Sunday, November 4, 2007
Response to Bartleby # 18
In "Bartleby" the minor characters Turkey, Nippers, and Gingernut do not advance the plot in any way, but instead are there to serve as foils through which the reader can understand more about Bartleby. The scriveners working for the narrator do their work, but each with some sort of distinctive undermining quality that impedes the general progress of the lawfirm. Turkey does great work in the mornings, but in the afternoons he can't get anything done correctly because he drinks too much at lunchtime. Nippers does his work diligently and with great "ambition" (7), but he often curses and throws fits from mistakes made because of his desk that he despises and can never get comfortable with. Turkey reflects Bartleby in that they both do their work well some of the time, but other times they don't do certain work, whether by Bartleby's volition or drunkenness that botches whatever Turkey does. Nippers, like Bartleby, "If he wanted anything, it was to be rid of a scrivener's table altogether" (6).

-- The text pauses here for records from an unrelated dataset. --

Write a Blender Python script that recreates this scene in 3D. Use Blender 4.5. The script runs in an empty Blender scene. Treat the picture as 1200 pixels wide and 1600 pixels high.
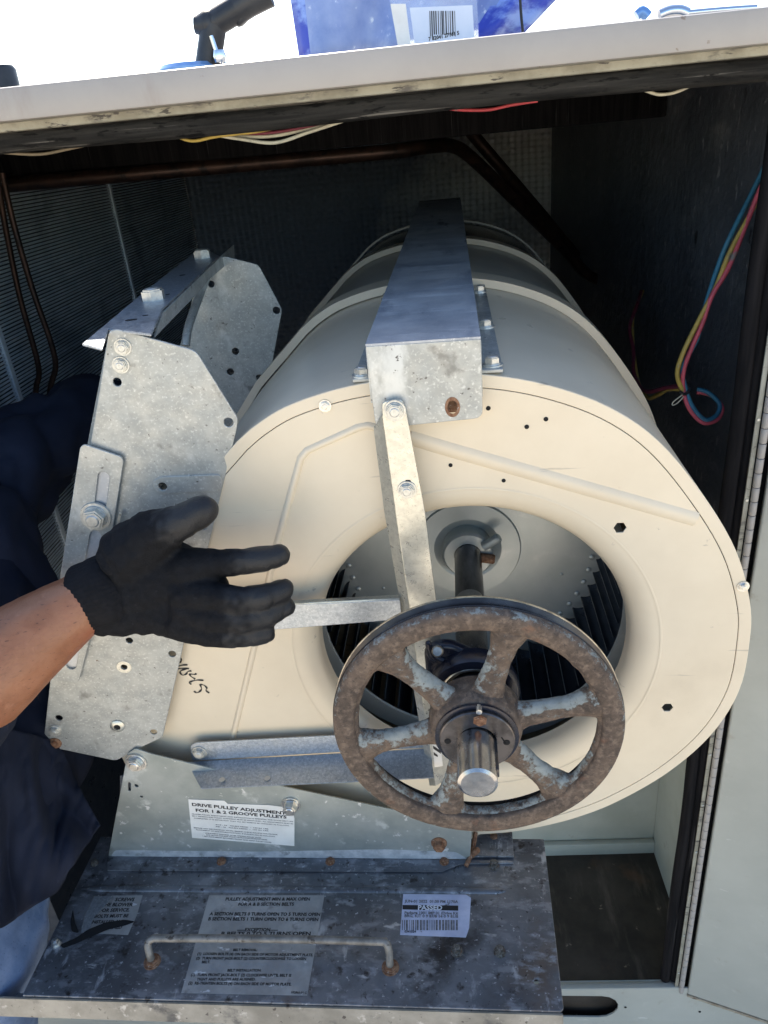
import bpy, bmesh, math, random
import numpy as np
from mathutils import Vector, Matrix, noise
random.seed(4)
C = bpy.context.scene.collection
S = bpy.context.scene
R = math.radians
# ------------------------------------------------------------------ camera
FPX = 1170.0
Yc = Vector((50, 590, -FPX)).normalized()
Xc = Vector((1, .047, .1)); Xc = (Xc - Xc.dot(Yc) * Yc).normalized()
Zc = Xc.cross(Yc)
W2C = Matrix((Xc, Yc, Zc)).transposed()
C2W = Matrix((Xc, Yc, Zc))
CAM = Vector((0, 0, 1.6))
cd = bpy.data.cameras.new('camera'); cam = bpy.data.objects.new('camera', cd); C.objects.link(cam)
cd.sensor_fit = 'VERTICAL'; cd.sensor_height = 36; cd.lens = 36 * FPX / 1600
cd.clip_start = .02; cd.clip_end = 500
cam.matrix_world = Matrix.Translation(CAM) @ C2W.to_4x4()
S.camera = cam
# ------------------------------------------------------------------ light
SUN_EL, SUN_AZ = R(44), R(-14)       # behind the cabinet, a little to the left
w = bpy.data.worlds.new("World"); S.world = w; w.use_nodes = True
nt = w.node_tree; bg = nt.nodes['Background']
sky = nt.nodes.new('ShaderNodeTexSky'); sky.sky_type = 'NISHITA'; sky.sun_disc = False
sky.sun_elevation = SUN_EL; sky.sun_rotation = SUN_AZ; sky.air_density = 1.0; sky.dust_density = 1.0
nt.links.new(sky.outputs[0], bg.inputs[0]); bg.inputs[1].default_value = .13
sd = bpy.data.lights.new('sun', 'SUN'); sd.energy = 4.2; sd.angle = R(.5); sd.color = (1, .91, .77)
so = bpy.data.objects.new('sun', sd); C.objects.link(so)
sv = Vector((math.sin(SUN_AZ) * math.cos(SUN_EL), math.cos(SUN_AZ) * math.cos(SUN_EL), math.sin(SUN_EL)))
so.rotation_euler = sv.to_track_quat('Z', 'Y').to_euler(); so.location = (0, 6, 8)
S.view_settings.view_transform = 'Standard'; S.view_settings.look = 'None'
S.view_settings.exposure = 1.42; S.view_settings.gamma = 1
try:
    S.cycles.use_denoising = True
    S.cycles.max_bounces = 8
except Exception: pass

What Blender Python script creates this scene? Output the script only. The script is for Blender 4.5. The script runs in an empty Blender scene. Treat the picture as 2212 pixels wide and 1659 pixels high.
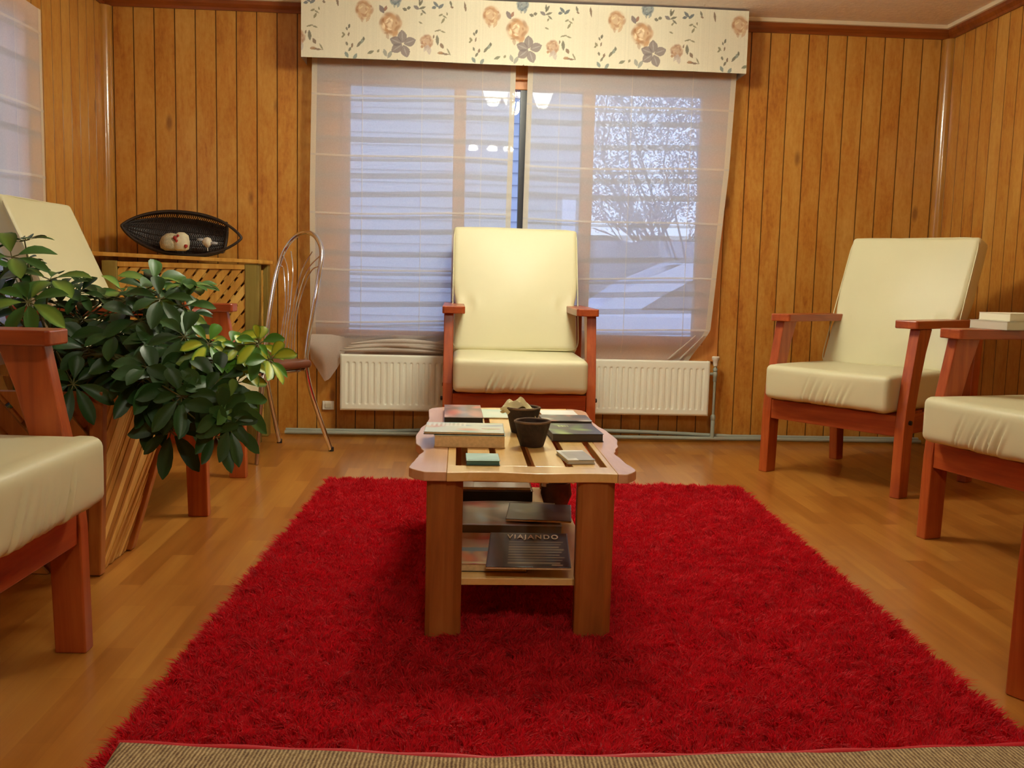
import bpy, bmesh, math, random
import numpy as np
from mathutils import Vector, Matrix
C = bpy.context.scene
COL = C.collection
R = math.radians
random.seed(7)
rng = np.random.default_rng(11)

# ------------------------------------------------------------------ camera
cam_d = bpy.data.cameras.new('camera'); cam = bpy.data.objects.new('camera', cam_d); COL.objects.link(cam)
cam_d.sensor_width = 36.0; cam_d.lens = 2080.0 / 2212.0 * 36.0
cam_d.clip_start = 0.02; cam_d.clip_end = 200
M = Matrix(((0.9995745746, -0.0229900747, -0.0179478744, 0.0),
            (-0.0152876084, 0.1110740297, -0.9936945451, 0.0),
            (0.0248386546, 0.9935461823, 0.1106753129, 0.9),
            (0, 0, 0, 1)))
cam.matrix_world = M
C.camera = cam
C.view_settings.view_transform = 'Standard'; C.view_settings.look = 'None'
C.view_settings.gamma = 1.0; C.view_settings.use_curve_mapping = False
C.view_settings.exposure = 0.08
C.cycles.max_bounces = 8; C.cycles.diffuse_bounces = 4; C.cycles.glossy_bounces = 4
C.cycles.transmission_bounces = 6; C.cycles.transparent_max_bounces = 24
C.cycles.caustics_reflective = False; C.cycles.caustics_refractive = False
C.cycles.sample_clamp_indirect = 6.0
C.cycles.use_denoising = True

# ------------------------------------------------------------------ daylight
LAMP_L = 96.0      # radiance of the glass shades of the lit chandelier
SPOT_L = 260.0      # bulbs of the second ceiling lamp
SKY_L = 2.5
W = bpy.data.worlds.new('sky'); C.world = W; W.use_nodes = True
wn = W.node_tree.nodes; wl = W.node_tree.links; wn.clear()
wo = wn.new('ShaderNodeOutputWorld'); wb = wn.new('ShaderNodeBackground')
wt = wn.new('ShaderNodeTexCoord'); ws = wn.new('ShaderNodeSeparateXYZ'); wr = wn.new('ShaderNodeValToRGB')
wl.new(wt.outputs['Generated'], ws.inputs[0]); wl.new(ws.outputs['Z'], wr.inputs[0])
wr.color_ramp.elements[0].position = 0.0; wr.color_ramp.elements[0].color = (0.50, 0.63, 0.92, 1)
wr.color_ramp.elements[1].position = 0.5; wr.color_ramp.elements[1].color = (0.38, 0.52, 0.90, 1)
wl.new(wr.outputs[0], wb.inputs[0]); wb.inputs[1].default_value = SKY_L
wl.new(wb.outputs[0], wo.inputs[0])

# ------------------------------------------------------------------ helpers
def lin(h):
    h = h.lstrip('#'); o = []
    for i in (0, 2, 4):
        c = int(h[i:i + 2], 16) / 255.0
        o.append(c / 12.92 if c <= 0.04045 else ((c + 0.055) / 1.055) ** 2.4)
    return tuple(o)

class MB:
    """collects faces of one mesh"""
    def __init__(s): s.v = []; s.f = []; s.t = []
    def add(s, vs, fs, tone=0.5):
        o = len(s.v); s.v += [tuple(p) for p in vs]
        s.f += [tuple(i + o for i in f) for f in fs]; s.t += [tone] * len(fs); return s
    def box(s, x0, x1, y0, y1, z0, z1, tone=0.5, m=None):
        vs = [Vector(p) for p in ((x0, y0, z0), (x1, y0, z0), (x1, y1, z0), (x0, y1, z0), (x0, y0, z1), (x1, y0, z1), (x1, y1, z1), (x0, y1, z1))]
        if m is not None: vs = [m @ p for p in vs]
        return s.add(vs, [(0, 3, 2, 1), (4, 5, 6, 7), (0, 1, 5, 4), (1, 2, 6, 5), (2, 3, 7, 6), (3, 0, 4, 7)], tone)
    def prism(s, poly, a, b, axis='x', tone=0.5, m=None):
        n = len(poly)
        def P(p, c):
            q = {'x': (c, p[0], p[1]), 'y': (p[0], c, p[1]), 'z': (p[0], p[1], c)}[axis]
            q = Vector(q); return m @ q if m is not None else q
        vs = [P(p, a) for p in poly] + [P(p, b) for p in poly]
        fs = [tuple(range(n)), tuple(range(2 * n - 1, n - 1, -1))] + [(i, i + n, (i + 1) % n + n, (i + 1) % n) for i in range(n)]
        return s.add(vs, fs, tone)
    def tube(s, path, r, segs=8, closed=False, tone=0.5, caps=True):
        P = [Vector(p) for p in path]; n = len(P)
        rr = r if hasattr(r, '__len__') else [r] * n
        T = []
        for i in range(n):
            a = P[(i - 1) % n] if (closed or i > 0) else P[0]
            b = P[(i + 1) % n] if (closed or i < n - 1) else P[-1]
            T.append((b - a).normalized())
        up = Vector((0, 0, 1)) if abs(T[0].z) < 0.9 else Vector((1, 0, 0))
        N = (up - T[0] * up.dot(T[0])).normalized(); vs = []
        for i in range(n):
            N = (N - T[i] * N.dot(T[i])).normalized(); B = T[i].cross(N)
            for k in range(segs):
                a = 2 * math.pi * k / segs
                vs.append(P[i] + (N * math.cos(a) + B * math.sin(a)) * rr[i])
        fs = []
        for i in range(n if closed else n - 1):
            j = (i + 1) % n
            for k in range(segs):
                l = (k + 1) % segs
                fs.append((i * segs + k, i * segs + l, j * segs + l, j * segs + k))
        if not closed and caps:
            fs.append(tuple(range(segs - 1, -1, -1))); fs.append(tuple((n - 1) * segs + k for k in range(segs)))
        return s.add(vs, fs, tone)
    def lathe(s, prof, c=(0, 0, 0), segs=24, tone=0.5, m=None, wob=None):
        vs = []; n = len(prof)
        for i, (r, z) in enumerate(prof):
            for k in range(segs):
                a = 2 * math.pi * k / segs
                rr = r * (1 + (wob(a, i) if wob else 0))
                p = Vector((rr * math.cos(a), rr * math.sin(a), z))
                if m is not None: p = m @ p
                vs.append(p + Vector(c))
        fs = [(i * segs + k, i * segs + (k + 1) % segs, (i + 1) * segs + (k + 1) % segs, (i + 1) * segs + k) for i in range(n - 1) for k in range(segs)]
        if prof[0][0] > 1e-5: fs.append(tuple(range(segs - 1, -1, -1)))
        if prof[-1][0] > 1e-5: fs.append(tuple((n - 1) * segs + k for k in range(segs)))
        return s.add(vs, fs, tone)
    def grid(s, fn, nu, nv, tone=0.5):
        vs = [fn(i / nu, j / nv) for j in range(nv + 1) for i in range(nu + 1)]
        fs = [(j * (nu + 1) + i, j * (nu + 1) + i + 1, (j + 1) * (nu + 1) + i + 1, (j + 1) * (nu + 1) + i) for j in range(nv) for i in range(nu)]
        return s.add(vs, fs, tone)
    def mesh(s, name, smooth=None):
        me = bpy.data.meshes.new(name); me.from_pydata(s.v, [], s.f)
        at = me.attributes.new('tone', 'FLOAT', 'FACE'); at.data.foreach_set('value', np.array(s.t, dtype=np.float32))
        me.validate(); me.update()
        if smooth is not None:
            me.polygons.foreach_set('use_smooth', [True] * len(me.polygons))
            if smooth < 179: me.set_sharp_from_angle(angle=R(smooth))
        return me

def obj(name, mb, mat, parent=None, smooth=None, bevel=0, loc=None, rotz=0, fix=False):
    me = mb.mesh(name, smooth) if isinstance(mb, MB) else mb
    if fix:
        bm = bmesh.new(); bm.from_mesh(me); bmesh.ops.recalc_face_normals(bm, faces=bm.faces); bm.to_mesh(me); bm.free()
    o = bpy.data.objects.new(name, me); COL.objects.link(o)
    if mat is not None: me.materials.append(mat)
    if parent is not None: o.parent = parent
    if loc is not None: o.location = loc
    if rotz: o.rotation_euler = (0, 0, rotz)
    if bevel:
        b = o.modifiers.new('bevel', 'BEVEL'); b.width = bevel; b.segments = 2; b.limit_method = 'ANGLE'; b.angle_limit = R(40)
    return o

def tag(o, label, cat, group=None, kind=None):
    if label: o['label'] = label
    if cat: o['category'] = cat
    if group: o['group'] = group
    if kind: o['kind'] = kind
    return o

def thing(name, label, cat, loc=(0, 0, 0), rotz=0.0, group=None, kind=None):
    o = bpy.data.objects.new(name, None); COL.objects.link(o)
    o.empty_display_size = 0.05; o.location = loc; o.rotation_euler = (0, 0, rotz)
    return tag(o, label, cat, group, kind)

def copy_thing(root, loc, rotz, label):
    def rec(o, par):
        c = o.copy(); COL.objects.link(c)
        if par is not None:
            c.parent = par
        for ch in o.children: rec(ch, c)
        return c
    r = rec(root, None); r.location = loc; r.rotation_euler = (0, 0, rotz); r['label'] = label
    return r

# room frame: u runs along the back wall, v into the depth (0 = wall face), rotated a little against the camera
TH = R(2.4); PIV = Vector((0.15, 5.38, 0)); 
ROOM = Matrix.Translation(PIV) @ Matrix.Rotation(TH, 4, 'Z')
UL, UR, VB, ZC = -2.258, 2.334, -6.9, 2.33
def rw(u, v, z=0): return ROOM @ Vector((u, v, z))

# ------------------------------------------------------------------ materials
def nodes(name):
    m = bpy.data.materials.new(name); m.use_nodes = True
    nt = m.node_tree; nt.nodes.clear()
    out = nt.nodes.new('ShaderNodeOutputMaterial'); b = nt.nodes.new('ShaderNodeBsdfPrincipled')
    nt.links.new(b.outputs[0], out.inputs[0])
    return m, nt, b, out
def N(nt, t, **k):
    n = nt.nodes.new(t)
    for a, v in k.items(): setattr(n, a, v)
    return n
def setv(n, **k):
    for a, v in k.items(): n.inputs[a.replace('_', ' ')].default_value = v
    return n
def ramp(nt, fac, stops):
    r = N(nt, 'ShaderNodeValToRGB'); e = r.color_ramp.elements
    while len(e) < len(stops): e.new(0.5)
    for i, (p, c) in enumerate(stops):
        e[i].position = p; e[i].color = (*c, 1) if len(c) == 3 else c
    nt.links.new(fac, r.inputs[0]); return r.outputs[0]
def coords(nt, scale=(1, 1, 1), rot=(0, 0, 0), kind='Object'):
    t = N(nt, 'ShaderNodeTexCoord'); m = N(nt, 'ShaderNodeMapping')
    m.inputs['Scale'].default_value = scale; m.inputs['Rotation'].default_value = rot
    nt.links.new(t.outputs[kind], m.inputs[0]); return m.outputs[0]
def noise(nt, vec, scale=5, detail=4, rough=0.5, dist=0.0):
    n = N(nt, 'ShaderNodeTexNoise'); setv(n, Scale=scale, Detail=detail, Roughness=rough, Distortion=dist)
    nt.links.new(vec, n.inputs['Vector']); return n.outputs[0]
def mixc(nt, fac, a, b, mode='MIX'):
    n = N(nt, 'ShaderNodeMix', data_type='RGBA', blend_type=mode)
    for s, v in ((0, fac), (6, a), (7, b)):
        if isinstance(v, (int, float)): n.inputs[s].default_value = v
        elif isinstance(v, tuple): n.inputs[s].default_value = (*v, 1)
        else: nt.links.new(v, n.inputs[s])
    return n.outputs[2]
def math_(nt, op, a, b=0.0, c=0.0):
    n = N(nt, 'ShaderNodeMath', operation=op)
    for i, v in enumerate((a, b, c)):
        if isinstance(v, (int, float)): n.inputs[i].default_value = v
        else: nt.links.new(v, n.inputs[i])
    return n.outputs[0]
def bump(nt, b, h, strength=0.3, dist=0.01):
    n = N(nt, 'ShaderNodeBump'); setv(n, Strength=strength, Distance=dist)
    nt.links.new(h, n.inputs['Height']); nt.links.new(n.outputs[0], b.inputs['Normal'])

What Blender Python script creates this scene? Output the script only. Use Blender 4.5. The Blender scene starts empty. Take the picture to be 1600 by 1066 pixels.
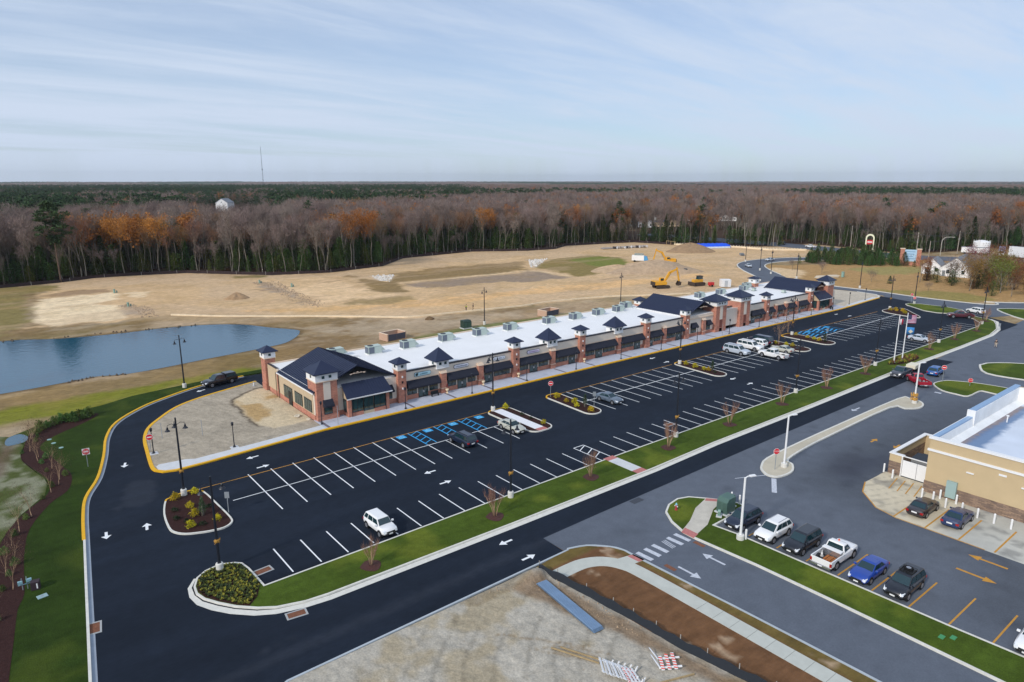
import bpy, bmesh, math, random
import numpy as np
from mathutils import Vector, Matrix
from mathutils.geometry import delaunay_2d_cdt

random.seed(7)
SC = bpy.context.scene
COL = SC.collection
R = math.radians
PI = math.pi

# ------------------------------------------------------------------ camera
CAM_H = 34.4
ROW = R(38.6)                      # the shop row runs along +X; the camera looks across it
PITCH = math.atan((533 - 282.0) / 1067.0)
cam_d = bpy.data.cameras.new("camera")
cam_d.sensor_width = 36.0
cam_d.lens = 36.0 * 1067.0 / 1600.0
cam_d.clip_start = 0.5
cam_d.clip_end = 60000.0
cam = bpy.data.objects.new("camera", cam_d)
COL.objects.link(cam)
cam.location = (0, 0, CAM_H)
cam.rotation_euler = (R(90) - PITCH, 0, -ROW)
SC.camera = cam

# ------------------------------------------------------------------ light
SUN_ELEV, SUN_AZ = 32.0, 190.0     # azimuth of the sun measured from +X towards +Y, degrees
sun_d = bpy.data.lights.new("sun", 'SUN')
sun_d.energy = 2.45
sun_d.angle = R(5.0)
sun_d.color = (1.0, 0.93, 0.84)
sun = bpy.data.objects.new("sun", sun_d)
COL.objects.link(sun)
sv = Vector((math.cos(R(SUN_ELEV)) * math.cos(R(SUN_AZ)), math.cos(R(SUN_ELEV)) * math.sin(R(SUN_AZ)), math.sin(R(SUN_ELEV))))
sun.rotation_euler = sv.to_track_quat('Z', 'Y').to_euler()

world = bpy.data.worlds.new("World")
SC.world = world
world.use_nodes = True
nt = world.node_tree
for n in list(nt.nodes):
    nt.nodes.remove(n)
N = nt.nodes.new
out = N('ShaderNodeOutputWorld'); bg = N('ShaderNodeBackground')
sky = N('ShaderNodeTexSky'); sky.sky_type = 'NISHITA'; sky.sun_disc = False
sky.sun_elevation = R(SUN_ELEV); sky.sun_rotation = R(90 - SUN_AZ)
sky.air_density = 1.0; sky.dust_density = 0.6; sky.ozone_density = 1.6
tc = N('ShaderNodeTexCoord'); sep = N('ShaderNodeSeparateXYZ')
nt.links.new(tc.outputs['Generated'], sep.inputs[0])
# thin streaky high cloud: noise on a flat layer seen in perspective (direction / height)
mx = N('ShaderNodeMath'); mx.operation = 'MAXIMUM'; mx.inputs[1].default_value = 0.03
nt.links.new(sep.outputs[2], mx.inputs[0])
ad = N('ShaderNodeMath'); ad.operation = 'ADD'; ad.inputs[1].default_value = 0.10
nt.links.new(mx.outputs[0], ad.inputs[0])
dx = N('ShaderNodeMath'); dx.operation = 'DIVIDE'; dy = N('ShaderNodeMath'); dy.operation = 'DIVIDE'
nt.links.new(sep.outputs[0], dx.inputs[0]); nt.links.new(ad.outputs[0], dx.inputs[1])
nt.links.new(sep.outputs[1], dy.inputs[0]); nt.links.new(ad.outputs[0], dy.inputs[1])
cb = N('ShaderNodeCombineXYZ')
nt.links.new(dx.outputs[0], cb.inputs[0]); nt.links.new(dy.outputs[0], cb.inputs[1])
mp = N('ShaderNodeMapping'); mp.inputs['Rotation'].default_value = (0, 0, R(28)); mp.inputs['Scale'].default_value = (0.30, 1.15, 1)
nt.links.new(cb.outputs[0], mp.inputs[0])
n1 = N('ShaderNodeTexNoise'); n1.inputs['Scale'].default_value = 1.5; n1.inputs['Detail'].default_value = 14; n1.inputs['Roughness'].default_value = 0.66; n1.inputs['Distortion'].default_value = 0.35
nt.links.new(mp.outputs[0], n1.inputs[0])
n2 = N('ShaderNodeTexNoise'); n2.inputs['Scale'].default_value = 0.45; n2.inputs['Detail'].default_value = 3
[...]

Ginger Nut on the other hand, the narrator's young assistant, doesn't do anything incorrectly but was sent to the lawfirm for a home-like place after being orphaned, much like what Bartleby is doing by staying in the law firm. Ginger Nut, also a lot like Bartleby, eats mostly only nuts, and it so happens that the only thing Bartleby eats is the eponymous nut for which the young Ginger Nut is named.